__Collected material__.
** Begin **

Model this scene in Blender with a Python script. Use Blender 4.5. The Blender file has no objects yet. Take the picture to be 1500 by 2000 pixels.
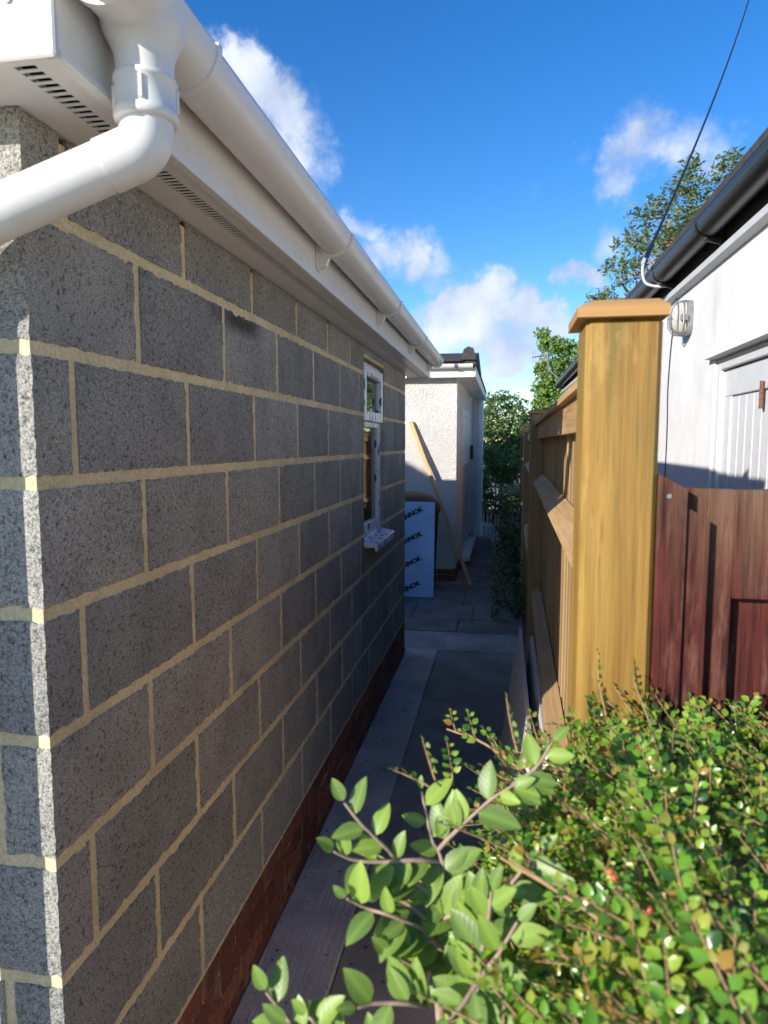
import bpy, bmesh, math, random
from mathutils import Vector, Matrix, noise
R = random.Random(7)
sc = bpy.context.scene
col = sc.collection

# ------------------------------------------------------------------ camera, sky, sun, exposure
cam = bpy.data.cameras.new('camera'); cam_o = bpy.data.objects.new('camera', cam); col.objects.link(cam_o)
cam.sensor_fit = 'VERTICAL'; cam.sensor_height = 36.0; cam.sensor_width = 27.0; cam.lens = 24.12
cam.clip_start = 0.02; cam.clip_end = 3000
cam_o.location = (0, 0, 1.70)
cam_o.rotation_euler = (math.radians(90 - 5.753), 0, math.radians(9.898))
cam.dof.use_dof = True; cam.dof.focus_distance = 2.4; cam.dof.aperture_fstop = 7.5
sc.camera = cam_o

SUN = Vector((-0.78, -1.0, 0.437)).normalized()          # direction towards the sun
sc.view_settings.view_transform = 'Standard'; sc.view_settings.look = 'None'
sc.view_settings.gamma = 1.0; sc.view_settings.use_curve_mapping = False
sc.view_settings.exposure = 1.08
sun = bpy.data.lights.new('sun', 'SUN'); sun.energy = 3.4; sun.angle = math.radians(0.5); sun.color = (1.0, 0.94, 0.85)
sun_o = bpy.data.objects.new('sun', sun); col.objects.link(sun_o)
sun_o.rotation_euler = SUN.to_track_quat('Z', 'Y').to_euler()

world = bpy.data.worlds.new('World'); sc.world = world; world.use_nodes = True
wt = world.node_tree; wt.nodes.clear()
def wn(t, **k):
    n = wt.nodes.new(t)
    for a, b in k.items(): setattr(n, a, b)
    return n
wl = wt.links.new
sky = wn('ShaderNodeTexSky', sky_type='NISHITA', sun_disc=False)
sky.sun_elevation = math.asin(SUN.z); sky.sun_rotation = math.atan2(SUN.x, SUN.y)
sky.air_density = 1.0; sky.dust_density = 0.1; sky.ozone_density = 3.0
hs = wn('ShaderNodeHueSaturation'); hs.inputs['Saturation'].default_value = 1.33; hs.inputs['Hue'].default_value = .511; hs.inputs['Value'].default_value = .80
wl(sky.outputs[0], hs.inputs['Color'])
bg = wn('ShaderNodeBackground'); bg.inputs[1].default_value = 0.13; wl(hs.outputs[0], bg.inputs[0])
tc = wn('ShaderNodeTexCoord')
def wmath(op, a, b=None, c=None):
    n = wn('ShaderNodeMath', operation=op)
    for i, v in enumerate((a, b, c)):
        if v is None: continue
        if isinstance(v, (int, float)): n.inputs[i].default_value = v
        else: wl(v, n.inputs[i])
    return n.outputs[0]
warp = wn('ShaderNodeTexNoise'); warp.inputs['Scale'].default_value = 13; warp.inputs['Detail'].default_value = 8; warp.inputs['Roughness'].default_value = .62
wl(tc.outputs['Generated'], warp.inputs['Vector'])
off = wn('ShaderNodeVectorMath', operation='SUBTRACT'); wl(warp.outputs['Color'], off.inputs[0]); off.inputs[1].default_value = (.5, .5, .5)
offs = wn('ShaderNodeVectorMath', operation='SCALE'); wl(off.outputs[0], offs.inputs[0]); offs.inputs['Scale'].default_value = .13
dirw = wn('ShaderNodeVectorMath', operation='ADD'); wl(tc.outputs['Generated'], dirw.inputs[0]); wl(offs.outputs[0], dirw.inputs[1])
CLOUDS = [  # direction of each puff, angular size, density
 (-0.3377,0.8271,0.4494,0.0522,1.00), (-0.3109,0.8412,0.4424,0.0597,1.00), (-0.2857,0.8613,0.4202,0.0597,.9),
 (-0.2789,0.8798,0.3850,0.0672,0.70), (-0.2574,0.8971,0.3591,0.0522,0.40), (-0.3309,0.8560,0.3972,0.0672,0.80),
 (-0.2050,0.9345,0.2909,0.0373,0.50), (-0.1800,0.9503,0.2539,0.0522,0.60), (-0.1387,0.9573,0.2538,0.0448,0.65),
 (-0.1043,0.9650,0.2407,0.0448,0.45), (-0.0628,0.9827,0.1740,0.0672,1.00), (-0.0277,0.9807,0.1933,0.0597,1.00),
 (0.0349,0.9834,0.1780,0.0522,1.00), (0.0627,0.9845,0.1636,0.0448,0.90), (0.0010,0.9894,0.1454,0.0821,0.80),
 (-0.0771,0.9899,0.1190,0.0672,0.55), (0.0088,0.9946,0.1037,0.0597,0.50), (0.1573,0.9203,0.3583,0.0522,0.62),
 (0.1421,0.9320,0.3336,0.0448,0.55), (0.2032,0.9135,0.3524,0.0597,0.45), (0.2410,0.9045,0.3519,0.0448,0.36),
 (0.0868,0.9707,0.2240,0.0299,0.80), (0.1131,0.9691,0.2192,0.0299,0.70), (0.0275,0.9496,0.3123,0.0261,0.16),
 (0.0943,0.9262,0.3651,0.0224,0.16), (0.1358,0.9559,0.2603,0.0373,0.40),
 (-0.93,0.25,0.28,0.14,.8), (-0.80,0.52,0.22,0.11,.7), (0.85,0.45,0.25,0.13,.8), (0.6,-0.72,0.34,0.15,.8), (-0.2,-0.93,0.3,0.12,.7), (0.55,0.80,0.2,0.1,.6)]
dens = None
for x, y, z, r, s in CLOUDS:
    d = wn('ShaderNodeVectorMath', operation='DISTANCE'); wl(dirw.outputs[0], d.inputs[0]); d.inputs[1].default_value = (x, y, z)
    mr = wn('ShaderNodeMapRange', interpolation_type='SMOOTHSTEP'); wl(d.outputs['Value'], mr.inputs[0])
    mr.inputs[1].default_value = r * 1.15; mr.inputs[2].default_value = r * .2; mr.inputs[3].default_value = 0; mr.inputs[4].default_value = s
    dens = mr.outputs[0] if dens is None else wmath('MAXIMUM', dens, mr.outputs[0])
fine = wn('ShaderNodeTexNoise'); fine.inputs['Scale'].default_value = 22; fine.inputs['Detail'].default_value = 9; fine.inputs['Roughness'].default_value = .6
wl(tc.outputs['Generated'], fine.inputs['Vector'])
fm = wn('ShaderNodeMapRange'); wl(fine.outputs[0], fm.inputs[0]); fm.inputs[1].default_value = .3; fm.inputs[2].default_value = .7; fm.inputs[3].default_value = .55; fm.inputs[4].default_value = 1.15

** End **

__Requirement__.
Look at the listing and set down only the lines from its start through the line with "col = sc.collection", word for word and without pictures.

__Reply__.
Model this scene in Blender with a Python script. Use Blender 4.5. The Blender file has no objects yet. Take the picture to be 1500 by 2000 pixels.
import bpy, bmesh, math, random
from mathutils import Vector, Matrix, noise
R = random.Random(7)
sc = bpy.context.scene
col = sc.collection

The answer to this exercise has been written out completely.